Monday, June 18, 2007

Sarkozy wins 'mandate for reform'


French President Nicolas Sarkozy's UMP party says it will press ahead with wide-ranging reforms, after winning a majority in parliamentary elections.
Although the centre-right UMP failed to secure a predicted landslide, it said it had a mandate to implement change.
Its plans include tighter immigration laws, tax cuts and longer jail terms.
In a surprise move, former Socialist presidential candidate Segolene Royal announced her split from her partner, party leader Francois Hollande.
"All couples have their difficulties, and we have had ours. And now we are moving on to a new phase," she told French radio.

Reshuffle
The revelations are expanded on in a book to be published by Ms Royal this week, in which she says Mr Hollande was having an affair and that she had asked him to leave their home.

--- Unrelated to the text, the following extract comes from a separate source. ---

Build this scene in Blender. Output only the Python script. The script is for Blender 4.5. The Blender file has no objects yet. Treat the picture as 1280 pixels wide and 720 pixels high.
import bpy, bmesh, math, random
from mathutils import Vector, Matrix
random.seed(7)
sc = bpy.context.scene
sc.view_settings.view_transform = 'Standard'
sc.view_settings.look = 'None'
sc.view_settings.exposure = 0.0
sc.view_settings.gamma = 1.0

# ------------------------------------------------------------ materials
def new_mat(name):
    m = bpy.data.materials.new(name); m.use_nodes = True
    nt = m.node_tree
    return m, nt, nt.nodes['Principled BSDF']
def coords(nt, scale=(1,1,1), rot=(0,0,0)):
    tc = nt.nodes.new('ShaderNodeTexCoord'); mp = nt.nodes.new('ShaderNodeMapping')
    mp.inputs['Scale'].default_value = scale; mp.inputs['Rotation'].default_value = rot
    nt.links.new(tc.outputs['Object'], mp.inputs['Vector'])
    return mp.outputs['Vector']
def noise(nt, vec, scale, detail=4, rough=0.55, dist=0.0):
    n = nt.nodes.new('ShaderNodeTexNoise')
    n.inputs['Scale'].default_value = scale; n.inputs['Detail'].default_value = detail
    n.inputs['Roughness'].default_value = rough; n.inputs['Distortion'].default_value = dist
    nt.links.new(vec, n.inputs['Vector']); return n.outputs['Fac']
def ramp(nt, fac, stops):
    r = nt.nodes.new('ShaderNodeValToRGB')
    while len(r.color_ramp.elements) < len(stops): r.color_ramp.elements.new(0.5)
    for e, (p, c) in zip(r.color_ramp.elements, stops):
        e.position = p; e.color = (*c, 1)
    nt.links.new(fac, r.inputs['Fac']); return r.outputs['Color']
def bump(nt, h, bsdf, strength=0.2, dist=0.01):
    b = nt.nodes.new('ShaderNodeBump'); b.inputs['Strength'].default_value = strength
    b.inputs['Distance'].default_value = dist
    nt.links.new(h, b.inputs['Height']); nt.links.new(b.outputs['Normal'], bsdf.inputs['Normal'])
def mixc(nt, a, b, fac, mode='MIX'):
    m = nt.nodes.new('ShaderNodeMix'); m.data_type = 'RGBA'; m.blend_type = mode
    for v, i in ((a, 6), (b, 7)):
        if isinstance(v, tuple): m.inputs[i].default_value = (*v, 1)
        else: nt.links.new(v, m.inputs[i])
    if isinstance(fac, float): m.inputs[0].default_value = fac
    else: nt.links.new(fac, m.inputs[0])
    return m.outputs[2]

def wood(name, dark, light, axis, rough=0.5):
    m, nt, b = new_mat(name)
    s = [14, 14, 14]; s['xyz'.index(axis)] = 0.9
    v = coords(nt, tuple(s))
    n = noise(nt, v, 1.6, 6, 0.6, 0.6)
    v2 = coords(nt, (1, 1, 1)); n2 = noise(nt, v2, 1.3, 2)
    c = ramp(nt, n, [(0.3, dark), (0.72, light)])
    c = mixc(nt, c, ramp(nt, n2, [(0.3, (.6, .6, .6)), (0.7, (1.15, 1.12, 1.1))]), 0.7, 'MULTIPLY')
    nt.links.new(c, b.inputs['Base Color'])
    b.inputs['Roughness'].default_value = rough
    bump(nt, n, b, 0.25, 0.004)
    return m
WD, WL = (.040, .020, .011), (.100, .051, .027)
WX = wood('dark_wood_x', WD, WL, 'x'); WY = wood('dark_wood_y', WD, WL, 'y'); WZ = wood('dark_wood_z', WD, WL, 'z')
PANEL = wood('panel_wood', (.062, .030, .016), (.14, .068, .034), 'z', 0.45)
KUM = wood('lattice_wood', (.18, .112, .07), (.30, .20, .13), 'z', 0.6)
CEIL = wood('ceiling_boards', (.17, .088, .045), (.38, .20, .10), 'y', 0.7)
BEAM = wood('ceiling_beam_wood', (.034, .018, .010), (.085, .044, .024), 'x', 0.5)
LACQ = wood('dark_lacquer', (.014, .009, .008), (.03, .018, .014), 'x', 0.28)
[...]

The two have four children together.
In the book, Ms Royal also says she plans to stand for the Socialist Party leadership in 2008 when Mr Hollande's mandate ends.
President Sarkozy's party fell far short of the landslide win predicted for it in the second-round vote.
The UMP won 314 seats in the 577-member assembly, while the Socialists won 185. Voter turnout was low, at about 60%.

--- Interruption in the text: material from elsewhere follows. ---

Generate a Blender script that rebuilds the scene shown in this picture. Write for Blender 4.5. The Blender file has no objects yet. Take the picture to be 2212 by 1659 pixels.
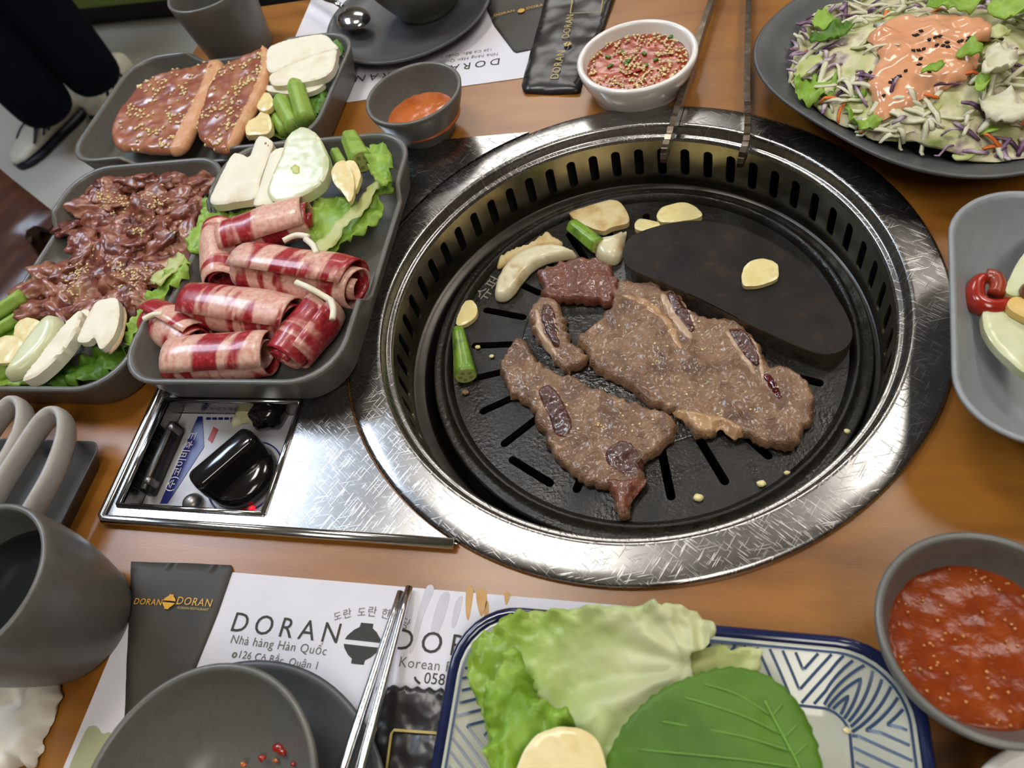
import bpy, math, random
import numpy as np
from mathutils import Vector, Matrix, noise
from mathutils.geometry import delaunay_2d_cdt
from mathutils.bvhtree import BVHTree

S = bpy.context.scene
COL = S.collection
R = random.Random(7)
PI = math.pi

# ------------------------------------------------------------------ camera
W, H, F = 2212.0, 1659.0, 1533.0
CAM = Vector((0.0471285, -0.2967732, 0.3616243))
RIGHT = Vector((0.96717527, 0.14122694, -0.21125089))
UP = Vector((-0.0065903, 0.84499681, 0.53473074))
FWD = Vector((-0.25402472, 0.51578614, -0.81819075))
cd = bpy.data.cameras.new('camera'); cam = bpy.data.objects.new('camera', cd); COL.objects.link(cam)
cd.sensor_width = 36.0; cd.sensor_fit = 'HORIZONTAL'; cd.lens = F / W * 36.0; cd.clip_start = 0.01
cam.matrix_world = Matrix(((RIGHT.x, UP.x, -FWD.x, CAM.x), (RIGHT.y, UP.y, -FWD.y, CAM.y), (RIGHT.z, UP.z, -FWD.z, CAM.z), (0, 0, 0, 1)))
cd.dof.use_dof = True; cd.dof.focus_distance = 0.47; cd.dof.aperture_fstop = 11.0
S.camera = cam

# ------------------------------------------------------------------ world, exposure, lamps
S.view_settings.view_transform = 'Standard'; S.view_settings.look = 'None'
S.view_settings.gamma = 1.0; S.view_settings.use_curve_mapping = False
S.view_settings.exposure = EXPOSURE = -0.18
w = bpy.data.worlds.new('world'); S.world = w; w.use_nodes = True
w.node_tree.nodes['Background'].inputs[0].default_value = (0.9, 0.93, 1.0, 1)
w.node_tree.nodes['Background'].inputs[1].default_value = 0.25
CEIL = 1.95                      # ceiling height above the table top
# ceiling panel lamps: x, y, half width, half length, strength, tint
LAMPS = [(-0.55, 0.42, 0.22, 0.22, 25, (1, 0.96, 0.89)), (0.95, 0.95, 0.30, 0.30, 15, (1, 0.95, 0.87)),
         (-1.9, 0.9, 0.30, 0.60, 22, (0.66, 0.80, 1.0)), (0.6, -1.2, 0.30, 0.60, 10, (1, 0.95, 0.87)),  # blue panel is added to stand in for daylight on the left floor
         (-0.6, 2.7, 0.60, 0.30, 12, (1, 0.97, 0.92)), (1.9, 2.8, 0.60, 0.30, 8, (1, 0.95, 0.88))]

# ------------------------------------------------------------------ helpers
def at(px, py, z=0.0):
    """photo pixel -> point on the horizontal plane at height z"""
    d = FWD + RIGHT * ((px - W / 2) / F) - UP * ((py - H / 2) / F)
    return CAM + d * ((z - CAM.z) / d.z)

def link(o): COL.objects.link(o); return o

def tag(o, label, cat, group=None):
    o['label'] = label; o['category'] = cat
    if group: o['group'] = group
    return o

def thing(name, label, cat, loc=(0, 0, 0), group=None):
    o = link(bpy.data.objects.new(name, None)); o.location = loc; o.empty_display_size = 0.01
    return tag(o, label, cat, group)

def mesh(name, V, Fc, mat, parent=None, smooth=True, origin=None, sharp=0):
    """one mesh object; V in world coordinates; its origin is at the base centre"""
    A = np.array([tuple(v) for v in V], dtype=float)
    if origin is None:
        lo, hi = A.min(0), A.max(0); origin = ((lo[0] + hi[0]) / 2, (lo[1] + hi[1]) / 2, lo[2])
    A = A - np.array(origin)
    me = bpy.data.meshes.new(name); me.from_pydata(A.tolist(), [], [tuple(f) for f in Fc])
    if isinstance(mat, (list, tuple)):
        for m in mat: me.materials.append(m)
    elif mat: me.materials.append(mat)
    if smooth: me.polygons.foreach_set('use_smooth', [True] * len(me.polygons))
    me.update(); me.validate()
    if sharp: me.set_sharp_from_angle(angle=math.radians(sharp))
    o = link(bpy.data.objects.new(name, me))
    o.location = origin
    if parent:
        o.parent = parent; o.location = Vector(origin) - wloc(parent)
    return o

def wloc(o):
    v = Vector(o.location)
    while o.parent: o = o.parent; v = v + Vector(o.location)
    return v

def solo(name, label, cat, vf, mat, group=None, smooth=True, sharp=0):
    return tag(mesh(name, vf[0], vf[1], mat, None, smooth, sharp=sharp), label, cat, group)

def struct(name, vf, mat, smooth=False):
    o = mesh(name, vf[0], vf[1], mat, None, smooth); o['kind'] = 'structure'; return o

def join(*parts):
    V, Fc = [], []
    for v, f in parts:
        n = len(V); V += [tuple(p) for p in v]; Fc += [tuple(i + n for i in q) for q in f]
    return V, Fc

def box(cx, cy, cz, sx, sy, sz, rz=0.0, bev=0.0):
    """bevelled box centred at c, full sizes s"""
    hx, hy, hz = sx / 2, sy / 2, sz / 2
    b = min(bev, hx * .9, hy * .9, hz * .9)
    if b <= 0:
        P = [(x, y, z) for x in (-hx, hx) for y in (-hy, hy) for z in (-hz, hz)]
        Fc = [(0, 1, 3, 2), (4, 6, 7, 5), (0, 4, 5, 1), (2, 3, 7, 6), (0, 2, 6, 4), (1, 5, 7, 3)]
    else:
        P, Fc = loft([rrect(hx - b, hy - b, .0002, 3, -hz), rrect(hx, hy, b, 3, -hz + b), rrect(hx, hy, b, 3, hz - b), rrect(hx - b, hy - b, .0002, 3, hz)], True, True)
    c, s = math.cos(rz), math.sin(rz)
    return [(cx + x * c - y * s, cy + x * s + y * c, cz + z) for x, y, z in P], Fc

def rrect(hx, hy, r, k=6, z=0.0):
    """rounded rectangle loop, counter-clockwise, 4*(k+1) points"""
    out = []
    for cx, cy, a0 in ((hx - r, hy - r, 0), (-hx + r, hy - r, 90), (-hx + r, -hy + r, 180), (hx - r, -hy + r, 270)):
        for i in range(k + 1):
            a = math.radians(a0 + 90 * i / k); out.append((cx + r * math.cos(a), cy + r * math.sin(a), z))
    return out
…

Analysts say Mr Sarkozy's first task will be to work out a cabinet reshuffle, after the defeat of former Prime Minister Alain Juppe, who was made energy and environment minister in the new government.
But the win gives Mr Sarkozy enough room to start pushing his reforms through parliament.

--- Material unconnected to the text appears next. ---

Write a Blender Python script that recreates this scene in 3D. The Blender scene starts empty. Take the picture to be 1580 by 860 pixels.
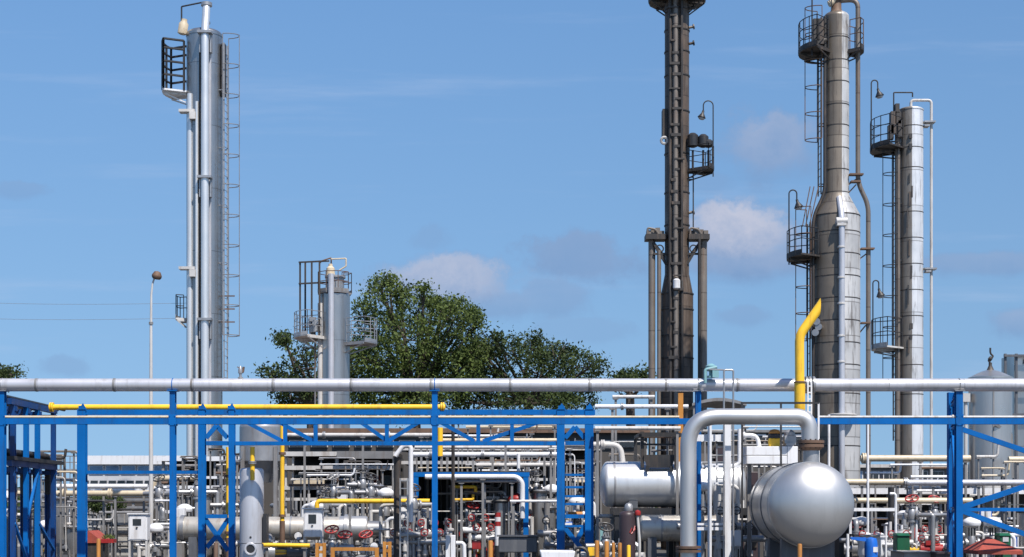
import bpy, math, random
from mathutils import Vector, Matrix
R = math.radians
sc = bpy.context.scene
col = sc.collection
random.seed(7)

# ------------------------------------------------------------------ camera
F = 2400.0                                   # focal length in photo pixels (photo is 1580 wide)
HOR, EYE = 790.0, 1.7                        # horizon row in the photo, eye height
cd = bpy.data.cameras.new('camera')
cam = bpy.data.objects.new('camera', cd); col.objects.link(cam)
cam.location = (0, 0, EYE); cam.rotation_euler = (R(90), 0, 0)
cd.sensor_width = 36.0; cd.lens = 36.0 * F / 1580.0
cd.shift_y = (HOR - 430.0) / 1580.0
cd.clip_start = 0.5; cd.clip_end = 6000
sc.camera = cam

# ------------------------------------------------------------------ light
SUN_EL, SUN_AZ = R(56), R(30)                # sun behind the camera, to its right
sd = Vector((math.sin(SUN_AZ) * math.cos(SUN_EL), -math.cos(SUN_AZ) * math.cos(SUN_EL), math.sin(SUN_EL)))
sl = bpy.data.lights.new('sun', 'SUN'); sl.energy = 5.0; sl.angle = R(0.5); sl.color = (1.0, 0.95, 0.88)
so = bpy.data.objects.new('sun', sl); col.objects.link(so)
so.rotation_euler = sd.to_track_quat('Z', 'Y').to_euler(); so.location = (10, -20, 60)
sc.view_settings.view_transform = 'Standard'; sc.view_settings.look = 'None'
sc.view_settings.gamma = 1; sc.view_settings.use_curve_mapping = False
sc.view_settings.exposure = 0.42

W = bpy.data.worlds.new('World'); sc.world = W; W.use_nodes = True
nt = W.node_tree; nt.nodes.clear()
def N(t, **k):
    n = nt.nodes.new(t)
    for a, b in k.items(): setattr(n, a, b)
    return n
def L(a, b): nt.links.new(a, b)
def math_(op, a, b=None, c=None, clamp=False):
    n = N('ShaderNodeMath', operation=op); n.use_clamp = clamp
    for i, v in enumerate((a, b, c)):
        if v is None: continue
        if isinstance(v, (int, float)): n.inputs[i].default_value = v
        else: L(v, n.inputs[i])
    return n.outputs[0]
sky = N('ShaderNodeTexSky', sky_type='NISHITA', sun_disc=False)
sky.sun_elevation = SUN_EL; sky.sun_rotation = math.pi - SUN_AZ
sky.altitude = 0; sky.air_density = 1.0; sky.dust_density = 0.7; sky.ozone_density = 2.5
tc = N('ShaderNodeTexCoord')
sep = N('ShaderNodeSeparateXYZ'); L(tc.outputs['Generated'], sep.inputs[0])
yy = math_('MAXIMUM', sep.outputs[1], 0.02)
u = math_('DIVIDE', sep.outputs[0], yy); v = math_('DIVIDE', sep.outputs[2], yy)
uv = N('ShaderNodeCombineXYZ'); L(u, uv.inputs[0]); L(v, uv.inputs[1])
def noise(scale, detail, rough, off, sx=1, sy=1):
    mp = N('ShaderNodeMapping'); mp.inputs['Scale'].default_value = (sx, sy, 1); mp.inputs['Location'].default_value = (off, off * .7, 0)
    L(uv.outputs[0], mp.inputs[0])
    n = N('ShaderNodeTexNoise'); n.inputs['Scale'].default_value = scale; n.inputs['Detail'].default_value = detail; n.inputs['Roughness'].default_value = rough
    L(mp.outputs[0], n.inputs['Vector']); return n.outputs[0]
nz = noise(34, 9, .66, 3.1); nz2 = noise(11, 4, .55, 9.0, 1, 1.8); nz3 = noise(16, 6, .6, 5.0, .22, 2.4)
dens = None; lite = None
# direction of each cloud as photo column, row, half width, half height, ragged edge, lightness of its top, thickness
for (cx, cy, a, b, rag, top, thick) in [
    (1192, 228, 78, 58, 1.0, .45, .80), (1140, 372, 92, 50, .9, 1.0, .95), (1150, 405, 120, 34, .8, .35, .85), (905, 402, 100, 40, 1.2, .15, .75),
    (690, 442, 122, 44, 1.0, .95, .85), (850, 462, 70, 32, 1.2, .25, .5), (760, 470, 90, 26, 1.1, .35, .55), (1520, 410, 120, 20, .9, .35, .6), (1570, 497, 40, 24, 1.0, .5, .6),
    (1145, 488, 46, 16, 1.2, .2, .4), (662, 368, 34, 20, 1.5, .2, .28), (100, 567, 42, 18, 1.3, .1, .35),
    (38, 294, 40, 12, 1.7, .3, .35), (1085, 280, 50, 18, 1.3, .3, .3), (900, 512, 80, 20, 1.4, .3, .25)]:
    du = math_('MULTIPLY', math_('SUBTRACT', u, (cx - 790) / F), F / (a * 1.3))
    dv = math_('MULTIPLY', math_('SUBTRACT', v, (790 - cy) / F), F / (b * 1.28))
    d = math_('SQRT', math_('ADD', math_('MULTIPLY', du, du), math_('MULTIPLY', dv, dv)))
    d = math_('ADD', d, math_('MULTIPLY', math_('SUBTRACT', nz, .5), 1.35 * rag))
    d = math_('ADD', d, math_('MULTIPLY', math_('SUBTRACT', nz2, .5), .7))
    mr = N('ShaderNodeMapRange', interpolation_type='SMOOTHSTEP'); L(d, mr.inputs[0])
    edge = N('ShaderNodeMapRange'); L(dv, edge.inputs[0]); edge.inputs[1].default_value = -.6; edge.inputs[2].default_value = .7; edge.inputs[3].default_value = .25; edge.inputs[4].default_value = .62; L(edge.outputs[0], mr.inputs[2])   # crisp tops, soft bases
    mr.inputs[1].default_value = 1.0; mr.inputs[3].default_value = 0; mr.inputs[4].default_value = thick
    t = math_('ADD', math_('MULTIPLY', dv, .55), math_('MULTIPLY', math_('SUBTRACT', nz, .5), 1.6))
    t = math_('MULTIPLY', math_('ADD', t, .45, clamp=True), mr.outputs[0])
    t = math_('MULTIPLY', t, top)
    dens = mr.outputs[0] if dens is None else math_('MAXIMUM', dens, mr.outputs[0])
    lite = t if lite is None else math_('MAXIMUM', lite, t)
mr = N('ShaderNodeMapRange', interpolation_type='SMOOTHSTEP'); L(nz3, mr.inputs[0])   # thin high streaks
mr.inputs[1].default_value = .52; mr.inputs[2].default_value = .86; mr.inputs[3].default_value = 0; mr.inputs[4].default_value = .38
front = N('ShaderNodeMapRange'); L(sep.outputs[1], front.inputs[0]); front.inputs[1].default_value = .05; front.inputs[2].default_value = .3
dens = math_('MULTIPLY', dens, front.outputs[0]); wisp = math_('MULTIPLY', mr.outputs[0], front.outputs[0])
cmix = N('ShaderNodeMix', data_type='RGBA'); L(math_('MULTIPLY', lite, 1.25, clamp=True), cmix.inputs[0])
cmix.inputs[6].default_value = (.21, .34, .58, 1); cmix.inputs[7].default_value = (.56, .585, .71, 1)
hs = N('ShaderNodeHueSaturation'); hs.inputs['Hue'].default_value = .508; hs.inputs['Saturation'].default_value = 1.28; hs.inputs['Value'].default_value = 1.0
# look a little higher into the sky dome near the horizon: the day is clear and dry
hz = N('ShaderNodeCombineXYZ'); L(sep.outputs[0], hz.inputs[0]); L(sep.outputs[1], hz.inputs[1]); L(math_('ADD', math_('MULTIPLY', sep.outputs[2],  .27), .12), hz.inputs[2])
nm = N('ShaderNodeVectorMath', operation='NORMALIZE'); L(hz.outputs[0], nm.inputs[0]); L(nm.outputs[0], sky.inputs[0])
L(sky.outputs[0], hs.inputs['Color'])
bg = N('ShaderNodeBackground'); L(hs.outputs[0], bg.inputs[0]); bg.inputs[1].default_value = 0.092
bgc = N('ShaderNodeBackground'); L(cmix.outputs[2], bgc.inputs[0]); bgc.inputs[1].default_value = 0.745
bgw = N('ShaderNodeBackground'); bgw.inputs[0].default_value = (.38, .46, .62, 1)
m1 = N('ShaderNodeMixShader'); L(wisp, m1.inputs[0]); L(bg.outputs[0], m1.inputs[1]); L(bgw.outputs[0], m1.inputs[2])
m2 = N('ShaderNodeMixShader'); L(dens, m2.inputs[0]); L(m1.outputs[0], m2.inputs[1]); L(bgc.outputs[0], m2.inputs[2])
wo = N('ShaderNodeOutputWorld'); L(m2.outputs[0], wo.inputs[0])

# ------------------------------------------------------------------ materials
TONE = .82
def mat(name, c, rough=.5, metal=0.0, var=.12, vs=3.0, stain=None, amount=.5, streak=True, bump=0.0, spec=.5, panel=None, fine=0.0, side=None):
    c = tuple(q * TONE for q in c)
    m = bpy.data.materials.new(name); m.use_nodes = True; t = m.node_tree; b = t.nodes['Principled BSDF']
    def n(ty, **k):
        x = t.nodes.new(ty)
        for a, q in k.items(): setattr(x, a, q)
        return x
    def mth(op, a, q=None, clamp=False):
        x = n('ShaderNodeMath', operation=op); x.use_clamp = clamp
        for i, w in enumerate((a, q)):
            if w is None: continue
            if isinstance(w, (int, float)): x.inputs[i].default_value = w
            else: t.links.new(w, x.inputs[i])
        return x.outputs[0]
    tcx = n('ShaderNodeTexCoord'); oi = n('ShaderNodeObjectInfo')
    off = n('ShaderNodeVectorMath', operation='ADD'); t.links.new(tcx.outputs['Object'], off.inputs[0])
    cmb = n('ShaderNodeCombineXYZ'); r10 = mth('MULTIPLY', oi.outputs['Random'], 37.0)
    for i in range(3): t.links.new(r10, cmb.inputs[i])
    t.links.new(cmb.outputs[0], off.inputs[1])
    no = n('ShaderNodeTexNoise'); no.inputs['Scale'].default_value = vs; no.inputs['Detail'].default_value = 5; t.links.new(off.outputs[0], no.inputs['Vector'])
    fac = mth('ADD', mth('MULTIPLY', mth('SUBTRACT', no.outputs[0], .5), var * 3.2), 1.0)
    fac = mth('ADD', fac, mth('MULTIPLY', mth('SUBTRACT', oi.outputs['Random'], .5), var * .8))
    seam = None; base = None
    if panel:                                            # sheet-metal jackets: rows of panels with dark laps
        hgt, nseg, lap, tone = panel
        sp = n('ShaderNodeSeparateXYZ'); t.links.new(tcx.outputs['Object'], sp.inputs[0])
        row = mth('DIVIDE', mth('ADD', sp.outputs[2], 50.0), hgt); rf = mth('FLOOR', row); rr = mth('FRACT', row)
        ang = mth('ADD', mth('MULTIPLY', mth('ADD', mth('DIVIDE', mth('ARCTAN2', sp.outputs[0], mth('MULTIPLY', sp.outputs[1], -1.0)), 2 * math.pi), .5), nseg), mth('MULTIPLY', rf, .37))
        af = mth('FLOOR', ang); ar = mth('FRACT', ang)
        wn = n('ShaderNodeTexWhiteNoise', noise_dimensions='2D'); cc = n('ShaderNodeCombineXYZ')
        t.links.new(rf, cc.inputs[0]); t.links.new(af, cc.inputs[1]); t.links.new(cc.outputs[0], wn.inputs['Vector'])
        fac = mth('ADD', fac, mth('MULTIPLY', mth('SUBTRACT', wn.outputs['Value'], .5), tone))
        s1 = mth('LESS_THAN', rr, lap / hgt); s2 = mth('LESS_THAN', ar, lap * .35)
        seam = mth('MULTIPLY', mth('MAXIMUM', s1, s2), .55)
    vm = n('ShaderNodeVectorMath', operation='SCALE'); vm.inputs[0].default_value = c
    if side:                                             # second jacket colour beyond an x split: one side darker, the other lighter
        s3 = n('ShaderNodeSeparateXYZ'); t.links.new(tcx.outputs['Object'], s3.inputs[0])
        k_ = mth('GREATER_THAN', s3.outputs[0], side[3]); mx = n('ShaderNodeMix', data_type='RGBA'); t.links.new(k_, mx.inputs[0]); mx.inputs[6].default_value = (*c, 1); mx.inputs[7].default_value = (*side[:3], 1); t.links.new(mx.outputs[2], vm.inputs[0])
    t.links.new(fac, vm.inputs['Scale'])
    out = vm.outputs[0]
    if seam is not None:
        mx = n('ShaderNodeMix', data_type='RGBA'); t.links.new(seam, mx.inputs[0]); t.links.new(out, mx.inputs[6]); mx.inputs[7].default_value = (c[0]*.22, c[1]*.2, c[2]*.19, 1); out = mx.outputs[2]
    if stain:
        mp = n('ShaderNodeMapping'); mp.inputs['Scale'].default_value = (1, 1, .12) if streak else (1, 1, 1); t.links.new(off.outputs[0], mp.inputs[0])
        n2 = n('ShaderNodeTexNoise'); n2.inputs['Scale'].default_value = 5.5; n2.inputs['Detail'].default_value = 7; n2.inputs['Roughness'].default_value = .68; t.links.new(mp.outputs[0], n2.inputs['Vector'])
        mr = n('ShaderNodeMapRange'); mr.interpolation_type = 'SMOOTHSTEP'; t.links.new(n2.outputs[0], mr.inputs[0]); mr.inputs[1].default_value = .49; mr.inputs[2].default_value = .69; mr.inputs[4].default_value = amount
        mx = n('ShaderNodeMix', data_type='RGBA'); t.links.new(mr.outputs[0], mx.inputs[0]); t.links.new(out, mx.inputs[6]); mx.inputs[7].default_value = (*stain, 1); out = mx.outputs[2]
    t.links.new(out, b.inputs['Base Color'])
    b.inputs['Metallic'].default_value = metal; b.inputs['Specular IOR Level'].default_value = spec
    rg = mth('ADD', mth('MULTIPLY', mth('SUBTRACT', no.outputs[0], .5), .35), rough, clamp=True); t.links.new(rg, b.inputs['Roughness'])
    if bump:
        bn = n('ShaderNodeTexNoise'); bn.inputs['Scale'].default_value = fine or 14; bn.inputs['Detail'].default_value = 4; t.links.new(off.outputs[0], bn.inputs['Vector'])
        bp = n('ShaderNodeBump'); bp.inputs['Strength'].default_value = bump; bp.inputs['Distance'].default_value = .05; t.links.new(bn.outputs[0], bp.inputs['Height']); t.links.new(bp.outputs[0], b.inputs['Normal'])
    return m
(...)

The president has promised to give universities more autonomy, impose tougher sentences on repeat offenders, tighten immigration, make labour laws more flexible and reduce taxation.
Prime Minister Francois Fillon said the result gave Mr Sarkozy a strong mandate to introduce his reforms.
"We are going to engage in renewal, we are going to experiment with new ideas, we are going to enhance the status of work, we are going to encourage talent and innovation, and we are going to free ourselves from the defeatism which is suffocating the republic," he said.
The UMP and its allies' majority is smaller than the 359 seats they held in the previous parliament, when Jacques Chirac was president.